* begin *
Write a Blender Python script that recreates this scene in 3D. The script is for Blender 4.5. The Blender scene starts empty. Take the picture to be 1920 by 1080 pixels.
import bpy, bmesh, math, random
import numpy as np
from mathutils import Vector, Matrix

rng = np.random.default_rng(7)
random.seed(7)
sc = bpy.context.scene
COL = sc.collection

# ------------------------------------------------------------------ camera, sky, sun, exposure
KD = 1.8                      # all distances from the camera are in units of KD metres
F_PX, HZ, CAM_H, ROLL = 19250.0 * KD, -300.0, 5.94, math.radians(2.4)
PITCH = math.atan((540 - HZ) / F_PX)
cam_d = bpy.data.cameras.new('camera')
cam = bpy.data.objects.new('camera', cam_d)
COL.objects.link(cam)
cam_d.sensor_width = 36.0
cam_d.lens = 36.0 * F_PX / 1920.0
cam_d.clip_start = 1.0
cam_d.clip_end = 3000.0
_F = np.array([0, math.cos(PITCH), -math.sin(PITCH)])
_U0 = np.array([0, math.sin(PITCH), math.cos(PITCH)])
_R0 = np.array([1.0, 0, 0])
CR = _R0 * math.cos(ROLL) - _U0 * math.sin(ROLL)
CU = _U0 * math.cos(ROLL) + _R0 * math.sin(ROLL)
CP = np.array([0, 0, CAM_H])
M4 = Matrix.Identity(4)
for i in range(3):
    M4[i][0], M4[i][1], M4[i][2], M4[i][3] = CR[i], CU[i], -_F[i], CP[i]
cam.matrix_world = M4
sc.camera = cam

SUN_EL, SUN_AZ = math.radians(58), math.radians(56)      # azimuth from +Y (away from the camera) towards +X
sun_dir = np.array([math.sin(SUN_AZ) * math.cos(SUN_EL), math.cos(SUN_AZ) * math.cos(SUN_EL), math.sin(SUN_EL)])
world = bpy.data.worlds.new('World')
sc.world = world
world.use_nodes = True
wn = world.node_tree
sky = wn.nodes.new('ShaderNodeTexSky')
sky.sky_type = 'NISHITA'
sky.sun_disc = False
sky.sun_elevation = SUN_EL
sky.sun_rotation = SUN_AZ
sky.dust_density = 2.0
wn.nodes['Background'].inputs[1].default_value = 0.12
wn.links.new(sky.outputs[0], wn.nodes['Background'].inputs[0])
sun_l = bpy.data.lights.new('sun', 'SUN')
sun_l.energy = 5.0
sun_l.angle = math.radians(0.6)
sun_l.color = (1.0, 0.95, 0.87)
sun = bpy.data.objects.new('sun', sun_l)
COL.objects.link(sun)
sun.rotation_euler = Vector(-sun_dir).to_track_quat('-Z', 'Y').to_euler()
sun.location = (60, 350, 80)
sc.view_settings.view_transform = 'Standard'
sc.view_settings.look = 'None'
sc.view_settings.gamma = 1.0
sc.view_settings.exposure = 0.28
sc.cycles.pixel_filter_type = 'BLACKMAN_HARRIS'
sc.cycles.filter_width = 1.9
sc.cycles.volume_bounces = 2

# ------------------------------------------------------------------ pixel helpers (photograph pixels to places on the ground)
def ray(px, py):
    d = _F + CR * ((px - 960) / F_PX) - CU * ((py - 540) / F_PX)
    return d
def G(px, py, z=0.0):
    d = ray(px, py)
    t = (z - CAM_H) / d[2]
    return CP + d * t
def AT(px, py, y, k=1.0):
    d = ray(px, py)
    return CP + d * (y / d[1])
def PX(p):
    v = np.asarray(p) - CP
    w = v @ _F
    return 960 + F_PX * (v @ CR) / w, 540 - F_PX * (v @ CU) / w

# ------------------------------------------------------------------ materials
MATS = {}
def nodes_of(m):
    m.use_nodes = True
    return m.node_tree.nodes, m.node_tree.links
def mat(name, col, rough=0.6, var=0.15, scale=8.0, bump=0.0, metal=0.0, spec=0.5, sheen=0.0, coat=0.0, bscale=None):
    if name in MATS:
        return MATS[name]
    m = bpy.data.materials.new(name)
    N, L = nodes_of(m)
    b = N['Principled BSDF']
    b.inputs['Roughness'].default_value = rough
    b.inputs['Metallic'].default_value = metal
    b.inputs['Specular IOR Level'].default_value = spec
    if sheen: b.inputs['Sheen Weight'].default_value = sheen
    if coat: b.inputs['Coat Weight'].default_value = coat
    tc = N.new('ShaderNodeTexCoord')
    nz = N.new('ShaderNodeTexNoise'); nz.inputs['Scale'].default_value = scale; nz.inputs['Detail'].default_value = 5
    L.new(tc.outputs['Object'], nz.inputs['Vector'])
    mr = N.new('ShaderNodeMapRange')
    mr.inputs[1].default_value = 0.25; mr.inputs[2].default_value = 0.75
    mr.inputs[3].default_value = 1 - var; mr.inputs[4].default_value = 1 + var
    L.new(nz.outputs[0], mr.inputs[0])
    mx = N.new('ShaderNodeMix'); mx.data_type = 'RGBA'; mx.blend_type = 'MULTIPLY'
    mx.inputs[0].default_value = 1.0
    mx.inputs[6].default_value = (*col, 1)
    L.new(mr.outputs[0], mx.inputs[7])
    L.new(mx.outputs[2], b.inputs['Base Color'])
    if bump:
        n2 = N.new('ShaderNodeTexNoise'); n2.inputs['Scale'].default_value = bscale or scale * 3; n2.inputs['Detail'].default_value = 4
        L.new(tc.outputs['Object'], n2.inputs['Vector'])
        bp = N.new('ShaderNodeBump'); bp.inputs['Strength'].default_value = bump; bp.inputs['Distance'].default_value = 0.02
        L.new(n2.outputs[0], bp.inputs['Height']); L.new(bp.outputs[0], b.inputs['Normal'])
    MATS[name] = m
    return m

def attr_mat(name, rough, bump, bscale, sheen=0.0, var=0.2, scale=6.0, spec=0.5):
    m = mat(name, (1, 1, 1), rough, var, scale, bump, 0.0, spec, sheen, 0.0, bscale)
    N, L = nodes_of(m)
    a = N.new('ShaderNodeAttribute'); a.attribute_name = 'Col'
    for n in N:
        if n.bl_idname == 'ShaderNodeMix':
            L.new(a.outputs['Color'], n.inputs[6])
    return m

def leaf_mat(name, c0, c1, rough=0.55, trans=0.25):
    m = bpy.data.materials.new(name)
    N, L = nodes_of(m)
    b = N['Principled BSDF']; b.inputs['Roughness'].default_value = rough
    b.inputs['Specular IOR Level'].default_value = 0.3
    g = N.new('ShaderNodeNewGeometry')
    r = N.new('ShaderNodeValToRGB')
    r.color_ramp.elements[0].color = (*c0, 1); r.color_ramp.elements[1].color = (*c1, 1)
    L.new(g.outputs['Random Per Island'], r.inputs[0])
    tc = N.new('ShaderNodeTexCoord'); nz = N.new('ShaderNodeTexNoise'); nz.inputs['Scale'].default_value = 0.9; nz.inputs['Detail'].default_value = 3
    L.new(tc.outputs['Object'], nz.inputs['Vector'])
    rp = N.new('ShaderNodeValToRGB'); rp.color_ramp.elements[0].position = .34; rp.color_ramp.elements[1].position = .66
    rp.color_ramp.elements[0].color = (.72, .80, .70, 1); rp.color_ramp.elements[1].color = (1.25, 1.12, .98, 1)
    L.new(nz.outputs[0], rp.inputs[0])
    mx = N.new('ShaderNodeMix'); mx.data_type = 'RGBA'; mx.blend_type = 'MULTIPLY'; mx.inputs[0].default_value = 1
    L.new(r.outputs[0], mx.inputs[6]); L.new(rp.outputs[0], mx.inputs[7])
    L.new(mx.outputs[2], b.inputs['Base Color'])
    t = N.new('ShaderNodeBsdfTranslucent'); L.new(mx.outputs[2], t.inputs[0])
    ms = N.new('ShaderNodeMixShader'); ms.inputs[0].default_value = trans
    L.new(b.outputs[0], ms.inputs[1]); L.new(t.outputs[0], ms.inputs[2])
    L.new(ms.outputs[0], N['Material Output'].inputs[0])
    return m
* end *
--- Goal ---
Set down the lines above as they stand, starting with the first line and ending with the line that contains "COL = sc.collection".

--- Answer for this exercise ---
Write a Blender Python script that recreates this scene in 3D. The script is for Blender 4.5. The Blender scene starts empty. Take the picture to be 1920 by 1080 pixels.
import bpy, bmesh, math, random
import numpy as np
from mathutils import Vector, Matrix

rng = np.random.default_rng(7)
random.seed(7)
sc = bpy.context.scene
COL = sc.collection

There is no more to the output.